Raw records>
▽
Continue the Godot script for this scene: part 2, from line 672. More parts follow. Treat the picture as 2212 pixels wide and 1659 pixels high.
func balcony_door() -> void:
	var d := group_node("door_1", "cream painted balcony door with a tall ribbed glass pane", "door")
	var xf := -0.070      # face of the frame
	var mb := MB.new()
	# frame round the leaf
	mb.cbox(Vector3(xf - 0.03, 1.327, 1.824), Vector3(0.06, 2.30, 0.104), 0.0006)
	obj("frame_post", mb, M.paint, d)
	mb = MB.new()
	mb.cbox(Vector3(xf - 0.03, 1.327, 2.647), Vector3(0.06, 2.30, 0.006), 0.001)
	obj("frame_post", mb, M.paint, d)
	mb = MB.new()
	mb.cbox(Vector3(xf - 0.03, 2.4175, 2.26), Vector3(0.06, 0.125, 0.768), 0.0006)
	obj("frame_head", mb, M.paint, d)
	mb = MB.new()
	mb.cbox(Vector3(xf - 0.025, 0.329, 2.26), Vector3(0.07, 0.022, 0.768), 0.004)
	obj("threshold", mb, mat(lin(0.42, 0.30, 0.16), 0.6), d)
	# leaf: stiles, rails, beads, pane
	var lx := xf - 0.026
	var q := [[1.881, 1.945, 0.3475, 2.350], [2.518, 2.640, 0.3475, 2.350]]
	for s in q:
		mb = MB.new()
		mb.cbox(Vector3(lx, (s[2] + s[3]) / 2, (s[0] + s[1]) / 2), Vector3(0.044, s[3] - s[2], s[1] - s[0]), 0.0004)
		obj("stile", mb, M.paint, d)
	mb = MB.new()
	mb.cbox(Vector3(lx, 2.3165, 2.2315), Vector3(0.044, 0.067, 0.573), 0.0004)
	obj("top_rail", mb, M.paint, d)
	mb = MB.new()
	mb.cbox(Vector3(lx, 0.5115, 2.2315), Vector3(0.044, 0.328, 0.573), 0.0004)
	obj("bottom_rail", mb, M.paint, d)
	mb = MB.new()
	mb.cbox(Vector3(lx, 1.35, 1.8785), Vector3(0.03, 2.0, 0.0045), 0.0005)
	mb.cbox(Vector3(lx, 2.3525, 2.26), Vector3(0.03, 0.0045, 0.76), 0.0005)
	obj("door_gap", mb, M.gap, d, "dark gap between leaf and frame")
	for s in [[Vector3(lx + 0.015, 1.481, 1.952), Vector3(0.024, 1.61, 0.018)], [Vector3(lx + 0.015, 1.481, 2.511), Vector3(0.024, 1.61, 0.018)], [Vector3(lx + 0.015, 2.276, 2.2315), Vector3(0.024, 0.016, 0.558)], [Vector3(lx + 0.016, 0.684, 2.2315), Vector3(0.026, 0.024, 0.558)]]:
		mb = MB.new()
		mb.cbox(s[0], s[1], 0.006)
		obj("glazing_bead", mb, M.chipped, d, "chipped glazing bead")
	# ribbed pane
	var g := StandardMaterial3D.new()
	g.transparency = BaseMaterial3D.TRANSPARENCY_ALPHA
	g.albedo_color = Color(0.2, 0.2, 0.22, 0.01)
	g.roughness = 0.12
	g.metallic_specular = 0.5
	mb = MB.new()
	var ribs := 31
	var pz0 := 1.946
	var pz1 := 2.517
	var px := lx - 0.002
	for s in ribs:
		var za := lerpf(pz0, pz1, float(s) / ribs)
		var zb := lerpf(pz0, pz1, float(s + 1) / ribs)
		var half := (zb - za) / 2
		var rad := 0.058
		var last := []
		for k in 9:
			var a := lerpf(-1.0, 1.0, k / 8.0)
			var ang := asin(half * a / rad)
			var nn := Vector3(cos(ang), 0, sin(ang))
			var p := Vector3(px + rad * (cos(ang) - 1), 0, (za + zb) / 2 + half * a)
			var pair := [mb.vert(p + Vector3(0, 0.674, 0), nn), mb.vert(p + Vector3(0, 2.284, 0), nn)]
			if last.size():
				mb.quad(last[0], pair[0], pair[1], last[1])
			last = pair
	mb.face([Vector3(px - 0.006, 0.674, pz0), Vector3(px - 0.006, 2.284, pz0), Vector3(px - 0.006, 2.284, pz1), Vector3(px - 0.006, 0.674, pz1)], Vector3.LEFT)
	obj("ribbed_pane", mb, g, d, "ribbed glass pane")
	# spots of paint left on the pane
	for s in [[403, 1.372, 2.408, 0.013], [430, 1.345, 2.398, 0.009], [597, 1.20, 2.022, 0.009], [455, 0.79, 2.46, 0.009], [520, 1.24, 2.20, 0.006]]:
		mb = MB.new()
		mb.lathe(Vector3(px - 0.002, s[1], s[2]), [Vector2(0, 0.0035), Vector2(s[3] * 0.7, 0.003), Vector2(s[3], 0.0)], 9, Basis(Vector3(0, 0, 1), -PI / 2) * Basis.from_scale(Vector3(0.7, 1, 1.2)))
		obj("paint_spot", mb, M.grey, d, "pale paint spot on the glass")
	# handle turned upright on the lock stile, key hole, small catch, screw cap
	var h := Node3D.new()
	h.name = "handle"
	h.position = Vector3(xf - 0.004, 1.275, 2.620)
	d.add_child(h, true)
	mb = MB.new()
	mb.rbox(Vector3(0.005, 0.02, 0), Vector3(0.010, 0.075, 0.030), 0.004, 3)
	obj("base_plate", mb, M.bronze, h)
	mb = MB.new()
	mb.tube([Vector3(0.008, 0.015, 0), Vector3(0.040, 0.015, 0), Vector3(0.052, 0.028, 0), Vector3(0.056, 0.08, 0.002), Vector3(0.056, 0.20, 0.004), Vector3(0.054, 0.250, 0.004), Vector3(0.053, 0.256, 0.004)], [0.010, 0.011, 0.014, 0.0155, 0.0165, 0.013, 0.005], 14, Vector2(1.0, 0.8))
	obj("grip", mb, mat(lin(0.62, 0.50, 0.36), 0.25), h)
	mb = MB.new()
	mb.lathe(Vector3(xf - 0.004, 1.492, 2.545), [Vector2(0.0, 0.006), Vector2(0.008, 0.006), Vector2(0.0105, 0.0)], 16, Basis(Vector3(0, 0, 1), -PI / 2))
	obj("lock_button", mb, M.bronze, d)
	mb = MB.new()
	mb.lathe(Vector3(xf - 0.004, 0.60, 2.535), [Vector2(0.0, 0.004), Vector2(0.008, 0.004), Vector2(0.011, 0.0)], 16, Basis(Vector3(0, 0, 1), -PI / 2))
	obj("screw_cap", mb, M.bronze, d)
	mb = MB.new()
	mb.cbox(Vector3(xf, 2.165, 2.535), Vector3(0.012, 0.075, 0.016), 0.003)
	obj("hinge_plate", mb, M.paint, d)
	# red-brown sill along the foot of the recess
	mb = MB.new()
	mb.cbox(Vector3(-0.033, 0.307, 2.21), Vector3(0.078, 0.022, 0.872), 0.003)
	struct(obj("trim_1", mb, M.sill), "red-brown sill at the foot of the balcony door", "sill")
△
▽
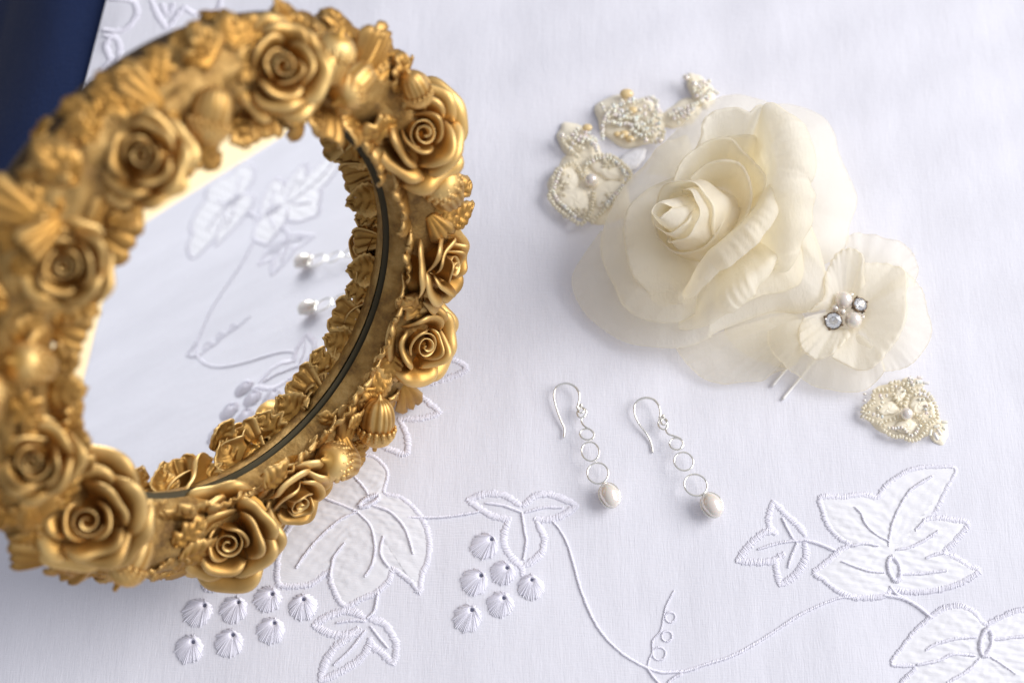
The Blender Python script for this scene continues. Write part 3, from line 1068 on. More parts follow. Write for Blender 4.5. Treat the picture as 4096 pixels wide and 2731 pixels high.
△
Problem> Pick out and copy the lines of the entries that hold the string "More".

Answer to this task>
Continue the Godot script for this scene: part 2, from line 672. More parts follow. Treat the picture as 2212 pixels wide and 1659 pixels high.
The Blender Python script for this scene continues. Write part 3, from line 1068 on. More parts follow. Write for Blender 4.5. Treat the picture as 4096 pixels wide and 2731 pixels high.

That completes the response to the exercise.